Дело прошлое, признаюсь, такое же раздвоение сознания и душевный разлад пережила, когда ограбили мою квартиру. Правда, чувства были другие и мысли тоже. Инквизиторским гвоздем душу ковырял вопрос: «Господи, почему со мной такое, Господи, если Ты допустил, то для чего, что я сделала не так?» Перебирала в памяти случаи собственного своего воровства: когда какие-то ручки/карандаши, ножницы, скрепки и пр. канцтовары с работы были унесены мною домой; чьи чужие книги стоят на моих полках; какая посуда/утварь от былых пикников и стародавних застолий заехала в мои шкафы на время погостить, но прописалась и живет по сей день… Захотелось провести строгую ревизию домашнего очага, собрать все греховно приобретенное в один мешок и отнести его в дом престарелых (почему-то?).
И до того довели меня навязчивые мысли о причине-следствии, преступлении-наказании, что перестала спать ночами. Помчалась на исповедь. Духовник принял мое покаяние, и как призванный и посвященный служитель Христовой церкви отпустил грехи мои тяжкие, объяснил, что ограбление моей квартиры не связано с воровством скрепок двадцать лет назад. А с чем связано, терзала я его пыткой своего вопроса. Это мир, который лежит во зле, и мы живем в нем – вот и все, что он ответил, никаких других объяснений не последовало.

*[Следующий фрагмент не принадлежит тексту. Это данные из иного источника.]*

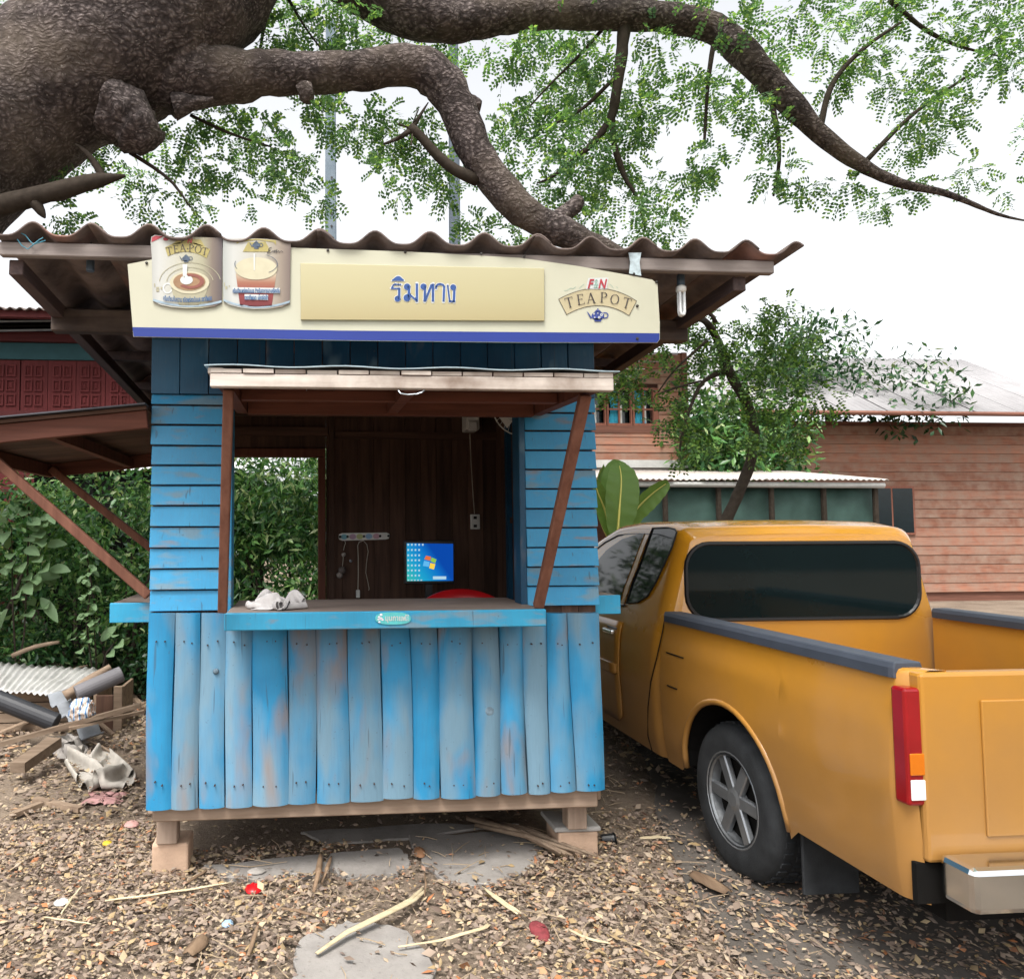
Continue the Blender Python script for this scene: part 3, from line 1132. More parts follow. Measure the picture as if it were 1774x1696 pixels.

Не могу сказать, что его слова сразу принесли облегчение. Какое-то время душа моя еще терзалась, но успокоение пришло. И когда спустя время в транспорте у меня по-тихому из кармана вытащили кошелек, так остро на волнующее событие уже не реагировала. Сами собой всплыли слова: «…мир во зле лежит». Следом вспомнились другие: «Зло должно остановиться на мне». Захотелось благословить карманников (говорят, они в паре работают). Благословила на познание Господа Иисуса Христа.
Почему же временами (как той злополучной ночью, когда били окна офиса, устроенного в моем доме) начинаю думать: правильно ли не звонить 02?